The earlier stories were reporting about the potential allowance of e-fuels / low carbon fuels beyond 2035 (i.e. not boggo basic Diesel or petrol), this Carwow story thought that level of nuance was incidental so didn't bother to include!

I really can't see the UK doing anything with this as we have no need to change course.

cerb4.5lee

39,972 posts

200 months

Knowing the UK government, they'll bring it forward rather than push it back! hehe

They just like being different for differents sake it seems.

fridaypassion

10,823 posts

248 months

Tuesday
quotequote all
There's literally no point in having the EV industry with China having 3000 coal fired power stations.

When you think about it the whole thing is a bait and switch.

The west sacrifice their whole car building industry. Cheap Government subsidised crappy Chinese EV dealers popping up like Turkish Barbers all whilst China are still building NEW coal powered power stations. Idea totally crazy we needed to stop it all and sanction China into reducing emissions.

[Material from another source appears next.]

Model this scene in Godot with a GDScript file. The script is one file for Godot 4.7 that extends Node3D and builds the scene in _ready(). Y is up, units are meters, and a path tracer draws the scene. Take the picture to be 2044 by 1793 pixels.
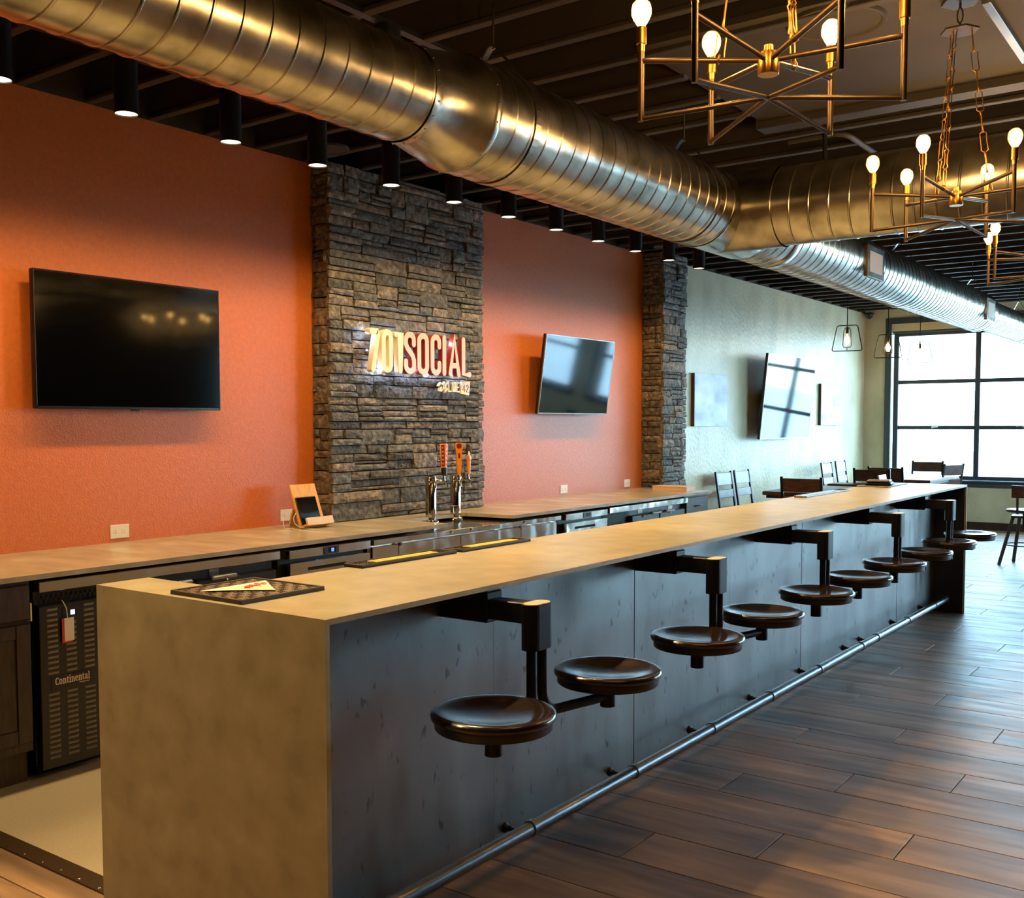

All that's going to happen is China will be the world's car supplier and eventually ratchet prices up once the last VW plant uses closed.


Virtual PAH

191 posts

4 months

Yesterday (12:40)
quotequote all
Saw this covered by Scottish Car Clan on YouTube.

The 2035 Engine Ban Is About To Collapse
https://www.youtube.com/watch?v=OucjJR2swi4


My initial thought was if the provision is ICE can continue but only if using sustainable fuels/efuels will there be enough production for all the existing ICE or will it mean limited supply which would effectively lead to higher price per gallon and price out normal folk?

Afaik sustainable fuel and efuels (e.g. Porsche's initiative) produce synthetic fuel from greener sources than oil refinement so may have implications on older engine/fuel system compatibility like ethanol does that can degrade some materials quicker than others? i.e. they may game the system so only new ICE cars have the right materials in the engine bay to cope with the new fuels, allowing historic ICE to wither as traditional petrol supplies dwindle due to falling demand and tax incentives to move to greener transport options.

So I'm not hopeful the governments of UK and Europe will do the right thing if they only want to appease the local car makers that are kicking up the fuss, who will only be interested in selling new vehicles not ensuring old ones remain supported.